Divide your total linear feet (waste included) by the stock length sold at the store, then round up. For 56.1 linear feet in 12 ft sticks, 56.1 ÷ 12 = 4.68, which rounds up to 5 pieces. You always round up because a partial board can't fill a full wall, and the leftover covers miter cuts.
Add about 10% on a straightforward room and 15% when there are many corners or you're running mitered crown molding. Every inside and outside corner is two angled cuts, and a miter that comes out wrong wastes a board end. Picking your longest stock length also cuts the number of joints, which means fewer cuts and less waste overall.
Yes. Baseboard, crown molding, and chair rail are all linear trim running the perimeter of a room, so the math is identical: perimeter minus openings, plus waste, divided by stock length. Crown is cut on compound miters and is less forgiving, so bump the waste to 15%. Crown and chair rail usually run past doorways above the casing, so subtract fewer door openings than you would for baseboard — often set the door count to zero.
For baseboard, yes — it stops at each side of a door casing, so subtract the full opening width (frame included), about 3 ft for a standard interior door. Do not subtract windows, because baseboard runs underneath them along the floor. For crown and chair rail, which sit well above the floor, the trim usually continues across the top of a door, so subtract fewer openings or none.
Use about 3 feet per opening as a default. A 30- or 32-inch door slab plus the jamb and casing comes out close to 3 ft of wall where baseboard doesn't run. Wider doors, double doors, and cased openings are bigger, so measure the actual opening when you can — the calculator lets you change the per-door width to match what you have.
Use length × width when the room is a simple rectangle — it's faster and the calculator doubles the sum for you. Switch to direct perimeter when the room has bump-outs, an L-shape, alcoves, or angled walls, where length times width wouldn't capture the real wall run.

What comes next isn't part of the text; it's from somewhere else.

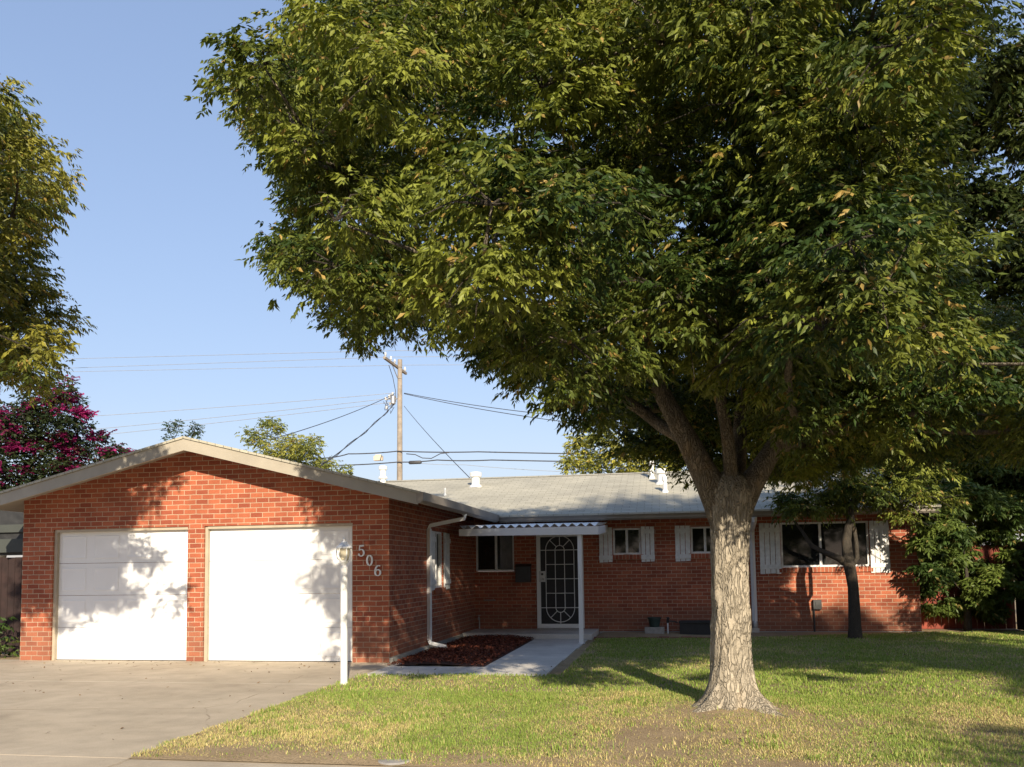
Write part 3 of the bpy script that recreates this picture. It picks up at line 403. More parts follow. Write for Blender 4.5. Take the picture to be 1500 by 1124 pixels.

In that case, walk the room with a tape measure, add up every wall the trim touches, and enter that total.
Longer boards mean fewer seams. A 16 ft piece can run a long wall in one length where two 8 ft pieces would leave a butt joint to cope, glue, and sand. Fewer joints look cleaner and waste less material. The trade-off is that 16 ft trim is awkward to transport and handle, so balance joint count against what fits in your vehicle and the room.